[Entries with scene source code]
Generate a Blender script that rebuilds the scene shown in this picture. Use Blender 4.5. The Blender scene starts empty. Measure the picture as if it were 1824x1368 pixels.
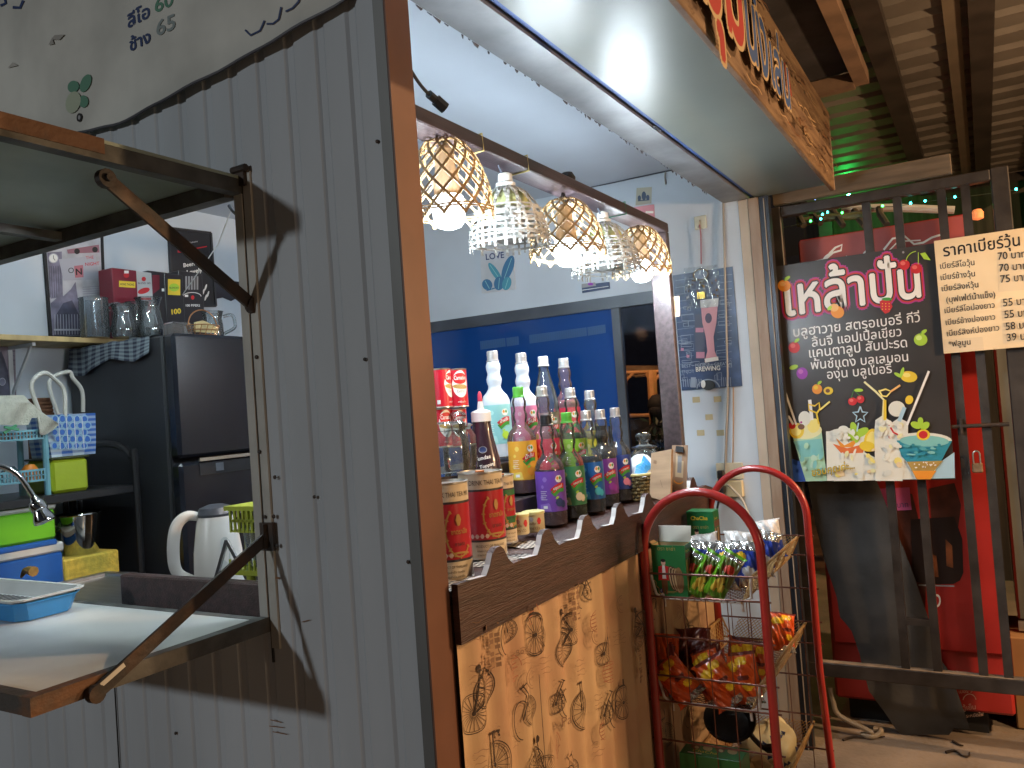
import bpy, math, random
from math import sin, cos, pi, radians, sqrt
from mathutils import Vector, Matrix, Euler
from mathutils.geometry import tessellate_polygon

S = bpy.context.scene
COL = S.collection
random.seed(7)

# ---------------------------------------------------------------- camera
YAW, PITCH, ROLL, FPX, PW, PH = radians(30.18), radians(1.67), radians(-4.16), 1446.4, 1824, 1368
FWD = Vector((cos(YAW)*cos(PITCH), sin(YAW)*cos(PITCH), sin(PITCH)))
_r = Vector((sin(YAW), -cos(YAW), 0)); _u = _r.cross(FWD)
RT = cos(ROLL)*_r + sin(ROLL)*_u
UP = -sin(ROLL)*_r + cos(ROLL)*_u
CAM = Vector((-1.19747, -0.90336, 1.55))
cd = bpy.data.cameras.new('camera'); cam = bpy.data.objects.new('camera', cd); COL.objects.link(cam)
cam.matrix_world = Matrix.Translation(CAM) @ Matrix((RT, UP, -FWD)).transposed().to_4x4()
cd.sensor_width = 36; cd.lens = 36*FPX/PW; cd.clip_start = 0.02; cd.clip_end = 300
S.camera = cam

def ray(px, py): return FWD + RT*((px-PW/2)/FPX) - UP*((py-PH/2)/FPX)
def at(px, py, Z): return CAM + ray(px, py)*Z
def hit(px, py, ax, val):
    i = 'xyz'.index(ax); v = ray(px, py)
    return CAM + v*((val-CAM[i])/v[i])

# ---------------------------------------------------------------- world: deep blue night sky
w = bpy.data.worlds.new('World'); S.world = w; w.use_nodes = True
wn = w.node_tree; bg = wn.nodes['Background']
sky = wn.nodes.new('ShaderNodeTexSky'); sky.sky_type = 'NISHITA'; sky.sun_disc = False
sky.sun_elevation = radians(-3); sky.sun_rotation = radians(200)
wn.links.new(sky.outputs[0], bg.inputs[0]); bg.inputs[1].default_value = 0.15

# ---------------------------------------------------------------- lamps of the street, yard and hut, and two added fills
def lamp(name, loc, energy, col, rad):
    l = bpy.data.lights.new(name, 'POINT'); l.energy = energy; l.color = col; l.shadow_soft_size = rad
    o = bpy.data.objects.new(name, l); COL.objects.link(o); o.location = loc; return o
lamp('street_lamp_light', (-7.9, 2.5, 3.55), 640, (.93, .985, 1.0), .16)
lamp('yard_lamp_light', (2.2, -4.5, 4.3), 760, (1.0, .60, .30), .06)
lamp('gate_fill_light', (1.6, -2.4, 1.95), 170, (1.0, .64, .34), .05)  # unseen fill lamp, added to brighten the gate and price board
lamp('warm_fill_light', (-.35, -4.3, 1.6), 75, (1.0, .68, .40), .12)  # unseen warm fill, added for the gate, fridge and snack bags
lamp('hut_lamp_light', (6.4, 2.0, 2.2), 60, (1.0, .42, .14), .05)

S.view_settings.view_transform = 'Standard'; S.view_settings.look = 'None'
S.view_settings.exposure = 0; S.view_settings.gamma = 1
S.cycles.max_bounces = 8; S.cycles.transparent_max_bounces = 24
S.cycles.sample_clamp_indirect = 4
S.cycles.caustics_reflective = False; S.cycles.caustics_refractive = False

# ---------------------------------------------------------------- materials
MATS = {}
def M(name, col, rough=.55, metal=0., var=.12, scale=6., bump=0., bscale=60., emit=0, col2=None, lo=.35, hi=.65, coat=0, detail=3, stretch=None, trans=0):
    if name in MATS: return MATS[name]
    m = bpy.data.materials.new(name); m.use_nodes = True; nt = m.node_tree; N = nt.nodes; b = N['Principled BSDF']
    b.inputs['Roughness'].default_value = rough; b.inputs['Metallic'].default_value = metal
    if coat: b.inputs['Coat Weight'].default_value = coat; b.inputs['Coat Roughness'].default_value = .08
    tc = N.new('ShaderNodeTexCoord'); src = tc.outputs['Object']
    if stretch:
        mp = N.new('ShaderNodeMapping'); mp.inputs['Scale'].default_value = stretch; nt.links.new(src, mp.inputs[0]); src = mp.outputs[0]
    nz = N.new('ShaderNodeTexNoise'); nz.inputs['Scale'].default_value = scale; nz.inputs['Detail'].default_value = detail
    nt.links.new(src, nz.inputs['Vector'])
    cr = N.new('ShaderNodeValToRGB'); cr.color_ramp.elements[0].position = lo; cr.color_ramp.elements[1].position = hi
    c2 = col2 or tuple(min(1, c*(1+var)) for c in col); c1 = col if col2 else tuple(c*(1-var) for c in col)
    cr.color_ramp.elements[0].color = (*c1, 1); cr.color_ramp.elements[1].color = (*c2, 1)
    nt.links.new(nz.outputs[0], cr.inputs[0]); nt.links.new(cr.outputs[0], b.inputs['Base Color'])
    if bump:
        n2 = N.new('ShaderNodeTexNoise'); n2.inputs['Scale'].default_value = bscale; n2.inputs['Detail'].default_value = 4
        nt.links.new(src, n2.inputs['Vector'])
        bp = N.new('ShaderNodeBump'); bp.inputs['Strength'].default_value = bump; bp.inputs['Distance'].default_value = .01
        nt.links.new(n2.outputs[0], bp.inputs['Height']); nt.links.new(bp.outputs[0], b.inputs['Normal'])
    if emit:
        b.inputs['Emission Color'].default_value = (*col, 1); b.inputs['Emission Strength'].default_value = emit
    if trans:
        tr = N.new('ShaderNodeBsdfTranslucent'); nt.links.new(cr.outputs[0], tr.inputs[0])
        mx = N.new('ShaderNodeMixShader'); mx.inputs[0].default_value = trans
        nt.links.new(b.outputs[0], mx.inputs[1]); nt.links.new(tr.outputs[0], mx.inputs[2]); nt.links.new(mx.outputs[0], N['Material Output'].inputs[0])
    MATS[name] = m; return m

def GLASS(name, tint=(.93, .96, .95), ior=1.45, rough=.04, body=0., bodycol=None):
    if name in MATS: return MATS[name]
    m = bpy.data.materials.new(name); m.use_nodes = True; nt = m.node_tree; N = nt.nodes; N.remove(N['Principled BSDF'])
    t = N.new('ShaderNodeBsdfTransparent'); t.inputs[0].default_value = (*tint, 1)
    g = N.new('ShaderNodeBsdfGlossy'); g.inputs['Roughness'].default_value = rough; g.inputs[0].default_value = (1, 1, 1, 1)
    f = N.new('ShaderNodeFresnel'); f.inputs[0].default_value = ior
    mx = N.new('ShaderNodeMixShader'); nt.links.new(f.outputs[0], mx.inputs[0])
    a = t.outputs[0]
    if body:
        d = N.new('ShaderNodeBsdfDiffuse'); d.inputs[0].default_value = (*(bodycol or tint), 1)
        m2 = N.new('ShaderNodeMixShader'); m2.inputs[0].default_value = body
        nt.links.new(a, m2.inputs[1]); nt.links.new(d.outputs[0], m2.inputs[2]); a = m2.outputs[0]
    nt.links.new(a, mx.inputs[1]); nt.links.new(g.outputs[0], mx.inputs[2]); nt.links.new(mx.outputs[0], N['Material Output'].inputs[0])
    MATS[name] = m; return m

def EM(name, col, s):
    if name in MATS: return MATS[name]
    m = bpy.data.materials.new(name); m.use_nodes = True; b = m.node_tree.nodes['Principled BSDF']
    b.inputs['Base Color'].default_value = (*col, 1); b.inputs['Emission Color'].default_value = (*col, 1); b.inputs['Emission Strength'].default_value = s
    MATS[name] = m; return m

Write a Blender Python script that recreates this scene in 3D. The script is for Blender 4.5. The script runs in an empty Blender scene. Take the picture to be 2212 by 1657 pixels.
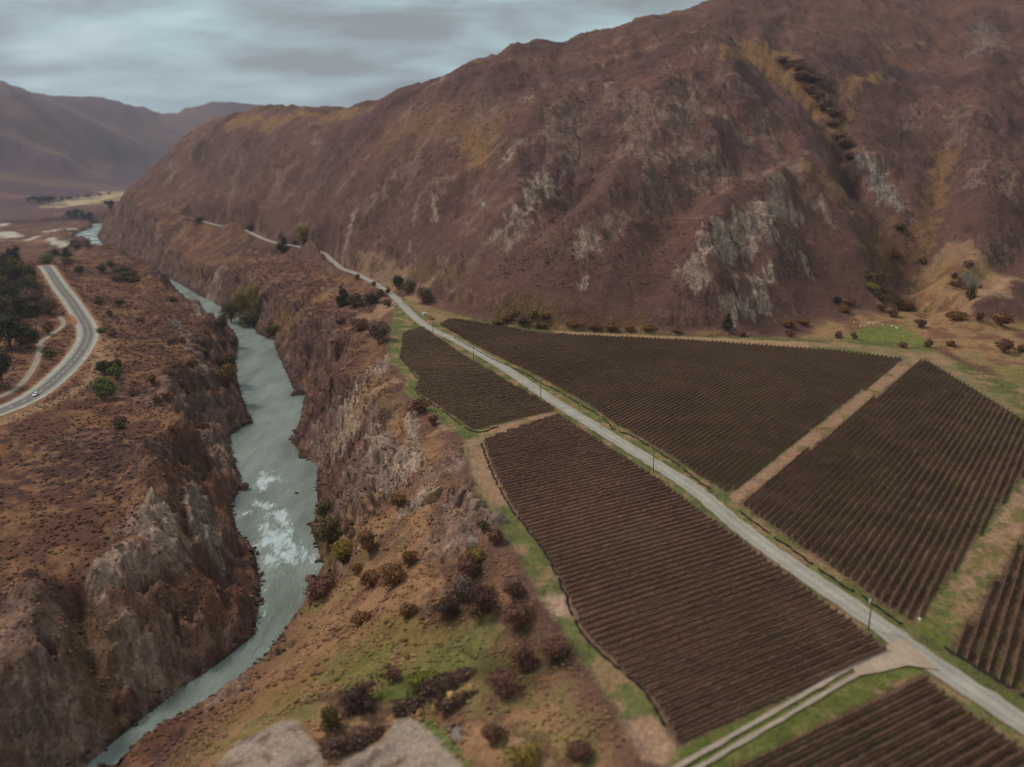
import bpy, math, random
import numpy as np
from mathutils import Vector, Matrix

random.seed(7); RNG = np.random.default_rng(7)
SC = bpy.context.scene
COL = SC.collection
R = math.radians

# ------------------------------------------------------------------ camera
CAMZ, PITCH = 110.0, 16.0
FPX, CX, CY = 1703.0, 1106.0, 828.5          # focal length and centre in a 2212 x 1657 picture
cam_d = bpy.data.cameras.new('camera'); cam = bpy.data.objects.new('camera', cam_d); COL.objects.link(cam)
cam.location = (0, 0, CAMZ); cam.rotation_euler = (R(90 - PITCH), 0, 0)
cam_d.sensor_width = 36.0; cam_d.lens = FPX / 2212.0 * 36.0
cam_d.clip_start = 1.0; cam_d.clip_end = 40000.0
cam_d.dof.use_dof = True; cam_d.dof.focus_distance = 360.0
cam_d.dof.aperture_fstop = cam_d.lens / 1000.0 / 1.15
SC.camera = cam
HAZE = 0.00006

# ------------------------------------------------------------------ sky and sun (overcast)
SUN_EL, SUN_AZ = R(48), R(-60)               # azimuth measured from +Y towards +X
W = bpy.data.worlds.new('World'); SC.world = W; W.use_nodes = True
nt = W.node_tree; nt.nodes.clear(); N = nt.nodes.new; L = nt.links.new
sky = N('ShaderNodeTexSky'); sky.sky_type = 'NISHITA'; sky.sun_disc = False
sky.sun_elevation = SUN_EL; sky.sun_rotation = SUN_AZ
sk = N('ShaderNodeVectorMath'); sk.operation = 'SCALE'; sk.inputs['Scale'].default_value = 0.9
L(sky.outputs[0], sk.inputs[0])
geo = N('ShaderNodeTexCoord')
sep = N('ShaderNodeSeparateXYZ'); L(geo.outputs['Generated'], sep.inputs[0])
# clouds: direction projected on a high flat layer
mx = N('ShaderNodeMath'); mx.operation = 'MAXIMUM'; mx.inputs[1].default_value = 0.0; L(sep.outputs['Z'], mx.inputs[0])
zz = N('ShaderNodeMath'); zz.operation = 'ADD'; zz.inputs[1].default_value = 0.26; L(mx.outputs[0], zz.inputs[0])
dx = N('ShaderNodeMath'); dx.operation = 'DIVIDE'; L(sep.outputs['X'], dx.inputs[0]); L(zz.outputs[0], dx.inputs[1])
dy = N('ShaderNodeMath'); dy.operation = 'DIVIDE'; L(sep.outputs['Y'], dy.inputs[0]); L(zz.outputs[0], dy.inputs[1])
cmb = N('ShaderNodeCombineXYZ'); L(dx.outputs[0], cmb.inputs[0]); L(dy.outputs[0], cmb.inputs[1])
cmap = N('ShaderNodeMapping'); cmap.inputs['Scale'].default_value = (0.8, 1.3, 1); cmap.inputs['Location'].default_value = (1.3, 0.35, 0)
L(cmb.outputs[0], cmap.inputs[0])
n1 = N('ShaderNodeTexNoise'); n1.inputs['Scale'].default_value = 1.7; n1.inputs['Detail'].default_value = 8
n1.inputs['Roughness'].default_value = 0.5; n1.inputs['Distortion'].default_value = 0.35
L(cmap.outputs[0], n1.inputs['Vector'])
n2 = N('ShaderNodeTexNoise'); n2.inputs['Scale'].default_value = 3.4; n2.inputs['Detail'].default_value = 10; n2.inputs['Roughness'].default_value = .68; n2.inputs['Distortion'].default_value = .25
L(cmap.outputs[0], n2.inputs['Vector']); mm_ = N('ShaderNodeMath'); mm_.operation = 'MULTIPLY_ADD'; mm_.inputs[1].default_value = .36; L(n2.outputs[0], mm_.inputs[0])
m3_ = N('ShaderNodeMath'); m3_.operation = 'MULTIPLY'; m3_.inputs[1].default_value = .68; L(n1.outputs[0], m3_.inputs[0]); L(m3_.outputs[0], mm_.inputs[2])
el_ = N('ShaderNodeMapRange'); el_.interpolation_type = 'SMOOTHSTEP'; el_.inputs['From Min'].default_value = .07; el_.inputs['From Max'].default_value = .20; el_.inputs['To Min'].default_value = 0.0; el_.inputs['To Max'].default_value = -.055; L(sep.outputs['Z'], el_.inputs[0])
ea_ = N('ShaderNodeMath'); ea_.operation = 'ADD'; L(mm_.outputs[0], ea_.inputs[0]); L(el_.outputs[0], ea_.inputs[1])
cr = N('ShaderNodeValToRGB'); L(ea_.outputs[0], cr.inputs[0])
e = cr.color_ramp.elements
e[0].position = 0.40; e[0].color = (0.215, 0.225, 0.235, 1)
e[1].position = 0.62; e[1].color = (0.45, 0.56, 0.57, 1)
m = e.new(0.465); m.color = (0.27, 0.325, 0.335, 1)
m = e.new(0.53); m.color = (0.325, 0.43, 0.44, 1)
mixc = N('ShaderNodeMix'); mixc.data_type = 'RGBA'; mixc.inputs[0].default_value = 0.92
L(sk.outputs[0], mixc.inputs[6]); 
# clouds are given at strength 0.1, so x10
c10 = N('ShaderNodeVectorMath'); c10.operation = 'SCALE'; c10.inputs['Scale'].default_value = 10.0
L(cr.outputs[0], c10.inputs[0]); L(c10.outputs[0], mixc.inputs[7])
bg = N('ShaderNodeBackground'); bg.inputs[1].default_value = 0.10; L(mixc.outputs[2], bg.inputs[0])
wo = N('ShaderNodeOutputWorld'); L(bg.outputs[0], wo.inputs[0])

sd = bpy.data.lights.new('sun', 'SUN'); sun = bpy.data.objects.new('sun', sd); COL.objects.link(sun)
sd.energy = 1.5; sd.angle = R(10); sd.color = (1.0, 0.94, 0.88)
sdir = Vector((math.sin(SUN_AZ) * math.cos(SUN_EL), math.cos(SUN_AZ) * math.cos(SUN_EL), math.sin(SUN_EL)))
sun.rotation_euler = sdir.to_track_quat('Z', 'Y').to_euler()
sun.location = (0, 0, 800)
SC.view_settings.view_transform = 'Standard'; SC.view_settings.look = 'None'
SC.view_settings.exposure = 0.38; SC.view_settings.gamma = 1.0
SC.view_settings.use_curve_mapping = False
SC.cycles.volume_bounces = 0; SC.cycles.max_bounces = 5; SC.cycles.diffuse_bounces = 2
SC.cycles.use_denoising = True

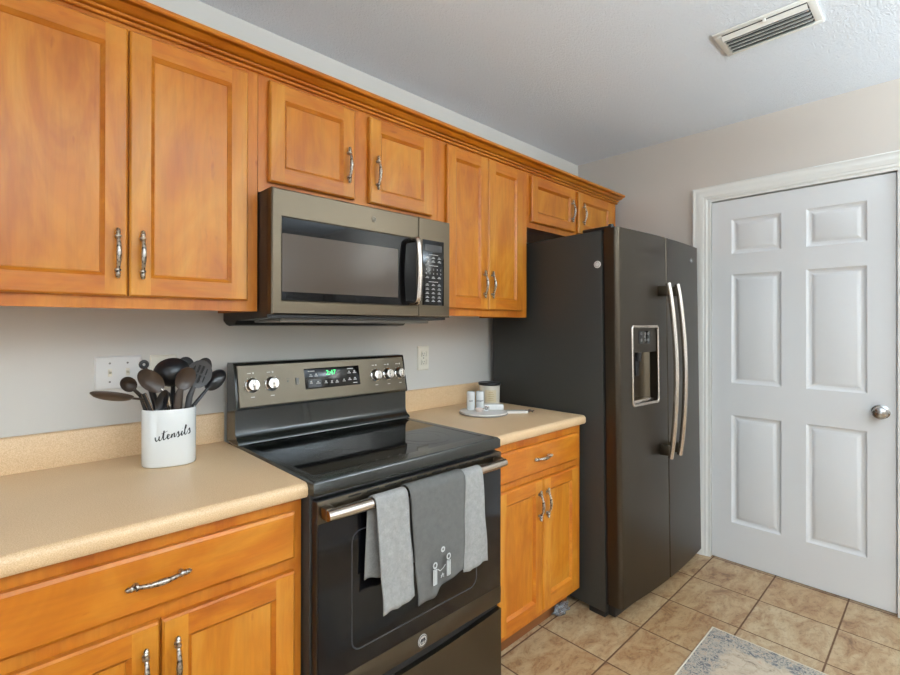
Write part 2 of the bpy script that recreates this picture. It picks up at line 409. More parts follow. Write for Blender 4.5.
# ------------------------------------------------------------------ cabinet pulls
def pull_mesh():
    mb = MB(); Lh = .064
    n = 24; path = []; rad = []
    for i in range(n+1):
        t = -1+2*i/n
        path.append((0, -(.010+.013*(1-t*t)**.8), t*.044)); rad.append(.0038+.0030*(1-abs(t))**1.2)
    mb.tube(path, rad, 10, upv=(1, 0, 0))
    for sg in (-1, 1):
        M = Matrix.Translation((0, -.011, sg*.044)) @ (Matrix.Identity(4) if sg > 0 else Matrix.Rotation(PI, 4, 'X'))
        mb.lathe([(0, -.006), (.0055, -.005), (.0075, -.002), (.0075, .001), (.0045, .003), (.0042, .006), (.0062, .008), (.0062, .010), (.0040, .012), (.0058, .0145), (.0040, .018), (.0018, .020), (0, .021)], M, 14)
        mb.lathe([(0, 0), (.006, 0), (.0055, .004), (.004, .006), (.004, .012)], Matrix.Translation((0, 0, sg*.044)) @ Matrix.Rotation(PI/2, 4, 'X'), 14)
    return mb
_pm = obj('handle', pull_mesh(), SILVER, smooth=50, local=True); PULL = _pm.data
bpy.data.objects.remove(_pm)
def pull(parent, x, y, z, horiz=False):
    o = bpy.data.objects.new('handle', PULL); C.objects.link(o); o.parent = parent
    o.location = Vector((x, y, z))-root_of(parent).location
    if horiz: o.rotation_euler = (0, PI/2, 0)
    return o
DPROF = [(.002, -.0025), (.009, -.0075), (.011, -.0115)]
def cab_door(parent, x0, x1, z0, z1, yf, hx, hz, st=.05):
    Wd, Hd = x1-x0, z1-z0; T = .019
    F = lambda u, v, w: (x0+u, yf+T-w, z0+v)
    rails = MB().board(Wd, Hd, T, [(st, st, Wd-st, Hd-st)], DPROF, F, (.0045, .0045))
    dd = obj('door', rails, [WV, WH], parent, smooth=25)
    for p in dd.data.polygons:
        u = p.center.x+root_of(parent).location.x-x0
        if st < u < Wd-st and (p.normal.y < -.5 or abs(p.normal.z) > .3): p.material_index = 1
    obj('door_panel', MB().box(x0+st+.0105, x1-st-.0105, yf+.0102, yf+.0130, z0+st+.0105, z1-st-.0105), WV, dd)
    pull(dd, hx, yf, hz); return dd
def drawer_front(parent, x0, x1, z0, z1, yf, hx, hz):
    T = .019; F = lambda u, v, w: (x0+u, yf+T-w, z0+v)
    dd = obj('drawer', MB().board(x1-x0, z1-z0, T, [], [], F, (.007, .005)), WH, parent, smooth=25)
    pull(dd, hx, yf, hz, True); return dd
def frame_mb(x0, x1, z0, z1, y0, y1, openings):
    """flat face frame with door openings left open"""
    mb = MB(); F = lambda u, v, w: (x0+u, y1-w, z0+v)
    us = sorted({0, x1-x0} | {o[0]-x0 for o in openings} | {o[2]-x0 for o in openings}); vs_ = sorted({0, z1-z0} | {o[1]-z0 for o in openings} | {o[3]-z0 for o in openings})
    for i in range(len(us)-1):
        for j in range(len(vs_)-1):
            uc, vc = (us[i]+us[i+1])/2+x0, (vs_[j]+vs_[j+1])/2+z0
            if any(o[0] < uc < o[2] and o[1] < vc < o[3] for o in openings): continue
            mb.box(x0+us[i], x0+us[i+1], y0, y1, z0+vs_[j], z0+vs_[j+1])
    return mb
UY = -.306; UD = -.325; CT = 2.133
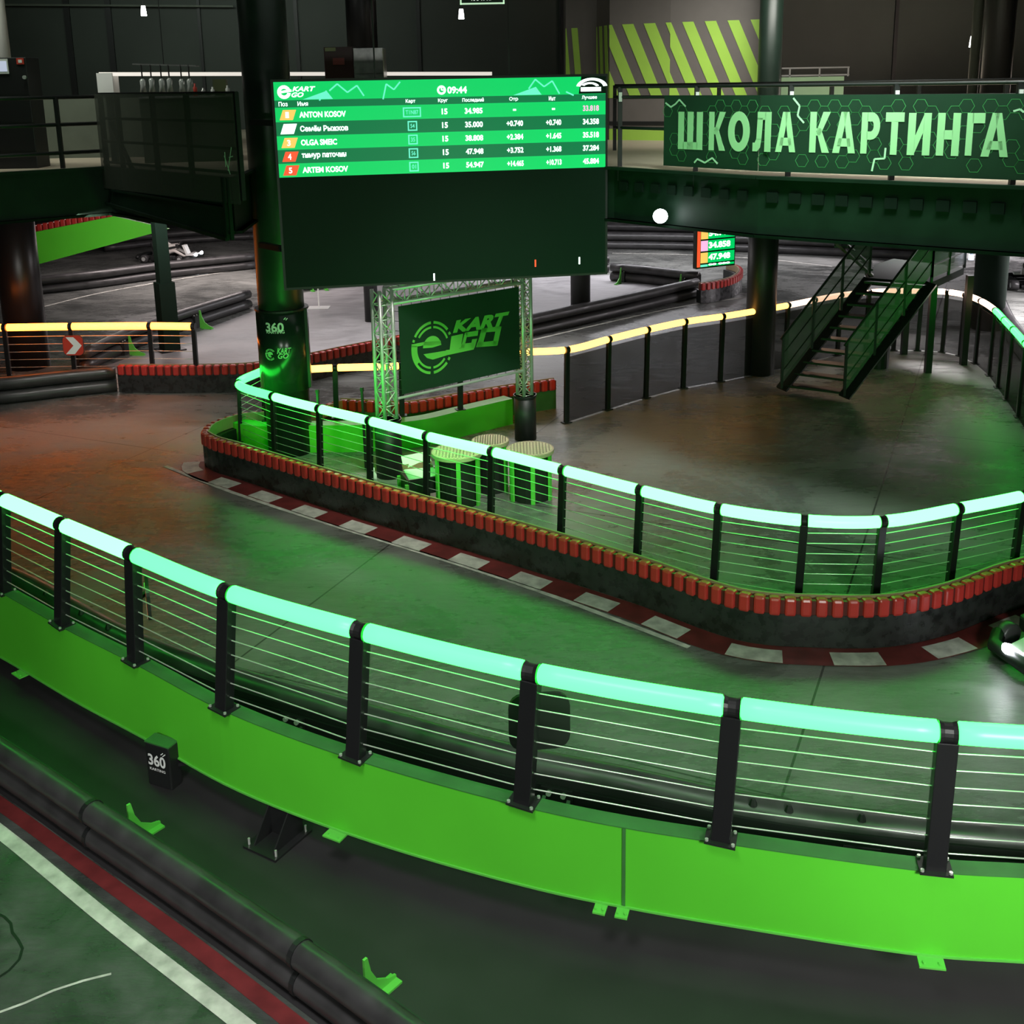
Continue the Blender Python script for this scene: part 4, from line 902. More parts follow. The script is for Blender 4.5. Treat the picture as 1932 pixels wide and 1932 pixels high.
# cabinets behind the screen
p = D(644, 116, 20.5); q = D(692, 116, 20.5)
def cab(px0, px1, py0, py1, y, dep, name, label, cat, m, extra=None):
    a, b = D(px0, py1, y), D(px1, py0, y); t = thing(name, label, cat, V(((a.x + b.x) / 2, y, ZT)))
    mb = MB(); mb.prism([V((a.x, y, ZT)), V((b.x, y, ZT)), V((b.x, y + dep, ZT)), V((a.x, y + dep, ZT))], (0, 0, b.z - ZT)); mb.build('body', M[m], t, bevel=0.01)
    return t, Frame(V((a.x, y - 0.002, a.z)), (1, 0, 0), (0, 0, 1)), b.x - a.x, b.z - a.z
t, f_, w, h = cab(613, 665, 88, 141, 18.7, 0.5, 'drinks_cabinet', 'dark red cabinet with a small red logo above the big screen', 'cabinet', 'darkred')
mb = MB(); f_.n = V((0, -1, 0)); f_.rect(mb, w * .05, h * .85, w * .42, h * .98, 0.0, 0.01); mb.build('label_strip', mat('olive_label', (0.2, 0.2, 0.1), 0.5), t)
mb = MB(); f_.rect(mb, w * .3, h * .35, w * .7, h * .6, 0.0, 0.008); mb.build('door_logo', mat('faded_red_print', (0.16, 0.03, 0.03), 0.5), t)
t, f_, w, h = cab(668, 722, 90, 141, 18.7, 0.5, 'metal_box', 'shiny brushed metal box beside the dark red cabinet', 'box', 'metalbox')
mb = MB(); f_.n = V((0, -1, 0)); f_.rect(mb, 0.02, 0.02, w - .02, h - .02, 0, 0.01); mb.build('front_panel', M['metalbox'], t)
# kiosk at left
t, f_, w, h = cab(-30, 48, 108, 182, 17.9, 0.5, 'kiosk', 'black kiosk with a small lit display and red sticker at the left edge', 'kiosk', 'black')
f_.n = V((0, -1, 0))
mb = MB(); f_.rect(mb, 0.0, h * .58, w * .61, h * .97, 0, 0.012); dsp = mb.build('display_frame', M['white'], t)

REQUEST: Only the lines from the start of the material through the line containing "return CAM + v*((val-CAM[i])/v[i])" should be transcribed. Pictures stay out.

EXPECTED ANSWER:
Generate a Blender script that rebuilds the scene shown in this picture. Use Blender 4.5. The Blender scene starts empty. Measure the picture as if it were 1824x1368 pixels.
import bpy, math, random
from math import sin, cos, pi, radians, sqrt
from mathutils import Vector, Matrix, Euler
from mathutils.geometry import tessellate_polygon

S = bpy.context.scene
COL = S.collection
random.seed(7)

# ---------------------------------------------------------------- camera
YAW, PITCH, ROLL, FPX, PW, PH = radians(30.18), radians(1.67), radians(-4.16), 1446.4, 1824, 1368
FWD = Vector((cos(YAW)*cos(PITCH), sin(YAW)*cos(PITCH), sin(PITCH)))
_r = Vector((sin(YAW), -cos(YAW), 0)); _u = _r.cross(FWD)
RT = cos(ROLL)*_r + sin(ROLL)*_u
UP = -sin(ROLL)*_r + cos(ROLL)*_u
CAM = Vector((-1.19747, -0.90336, 1.55))
cd = bpy.data.cameras.new('camera'); cam = bpy.data.objects.new('camera', cd); COL.objects.link(cam)
cam.matrix_world = Matrix.Translation(CAM) @ Matrix((RT, UP, -FWD)).transposed().to_4x4()
cd.sensor_width = 36; cd.lens = 36*FPX/PW; cd.clip_start = 0.02; cd.clip_end = 300
S.camera = cam

def ray(px, py): return FWD + RT*((px-PW/2)/FPX) - UP*((py-PH/2)/FPX)
def at(px, py, Z): return CAM + ray(px, py)*Z
def hit(px, py, ax, val):
    i = 'xyz'.index(ax); v = ray(px, py)
    return CAM + v*((val-CAM[i])/v[i])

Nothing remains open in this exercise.